De wolf in Nederland prikt een beetje door de schijnheiligheid heen. We willen hier natuurlijk allemaal de tijger beschermen en ook graag als toerist zien in het land waar de tijger leeft. Maar samenleven met de natuur is niet makkelijk als je het hebt over grote roofdieren. Niet in India, maar ook niet hier. Het levert vaak conflict op, zelfs geweld. Het idee om een hek te zetten rond Friesland vind ik heel ver gaan. Maar ook andere conflicten tussen verschillende groeperingen over of de wolf nu slecht of goed is en of hij hier hoort. Het is hier op kleine schaal, maar het is ook wat je in India of Zuid-Afrika ziet rondom grote roofdieren.

Waar zou natuurbehoud in jouw optiek over moeten gaan?

Natuurbehoud zou moeten gaan over twee grote principes. Natuurbehoud komt voort uit het kapitalisme, is een reactie op het industriële kapitalisme en er inherent mee verbonden. Op een andere manier samenleven met de natuur is daarom postkapitalistisch. Dat betekent, ten tweede, niet onszelf afscheiden van de natuur, maar ermee leren samenleven. Dat betekent dat we menselijke behoeftes beter moeten uitbalanceren met die van niet menselijke natuur. Daarvoor moet je die behoeftes leren kennen en daarop in gaan spelen. Dat hebben we in de hele geschiedenis altijd gedaan. Daar gaat veel biodiversiteit over wat mij betreft.

Even terug naar de wolf. Stel dat die een keer een mens pakt. Dat is natuurlijk verschrikkelijk, maar we hebben wel geaccepteerd dat auto’s veel mensen doden. Daar hebben we mee leren omgaan doordat mensen hun rijbewijs halen en door verkeersregels te implementeren. Over niet-menselijke natuur zouden we een veel breder gesprek moeten voeren en misschien wel normen en waarden vastleggen die daarop ingaan.

Natuurbehoud is binnen het kapitalisme dus niet mogelijk?

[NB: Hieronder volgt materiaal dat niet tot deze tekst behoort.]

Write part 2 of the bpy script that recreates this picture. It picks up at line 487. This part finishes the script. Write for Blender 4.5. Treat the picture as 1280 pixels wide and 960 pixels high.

Uiteindelijk niet. Kapitalistisch natuurbehoud is dweilen met de kraan open, een ‘pappen en nathouden’- beleid zonder fundamentele keuzes. We zien dit uiteraard op veel gebieden, ook recent in Nederland: de groei van de BBB, de boze boeren, de stikstofcrisis. Je moet echt veel fundamentelere keuzes maken waarbij je moet zeggen dat niet alles kan in de ruimte die je hebt. Je moet prioriteit geven aan echt belangrijke dingen en dat betekent ook dat niet alles kan groeien. Ik ben heel erg voor een post-groei-, ‘degrowth’-economie. Daar gaan we überhaupt toch heen, goedschiks of kwaadschiks.

Maar nu we nog de mogelijkheid van een transitieperiode hebben, zouden we kunnen bepalen wat wanneer moet stoppen met groeien. Zodat je uiteindelijk in een economisch model komt dat is gebaseerd op echte, betekenisvolle behoeften van mensen in een betere balans met de behoeften van de rest van de natuur. Soms valt daarbij een dier weg, soms komt er een dier bij. Dat is ook een beetje hoe de natuur werkt. Maar in plaats van daar lijnrecht tegenin te gaan door een idee van eeuwige groei, moeten we ons aansluiten bij de rest van de natuur.

Hoe zie je dat dit soort denkbeelden zich ontwikkelen in de klimaatbeweging?

Ik zie dat de klimaatbeweging steeds radicaler wordt. Je ziet het ook aan de studenten hier in Wageningen. Ze worden steeds onzekerder over wat voor toekomst ze hebben. En velen willen vechten om dat te veranderen. Onze meer kritische wetenschap die echt fundamentele verandering voorstaat wordt steeds meer gevonden door veel studenten binnen deze universiteit.

Ik zie daar dus wel veel hoop. Ik vind dat we echt radicaal moeten experimenteren met andere vormen van post-groei economische ontwikkeling. Natuur- en landschapsontwikkeling en klimaat zijn daar inherent onderdeel van.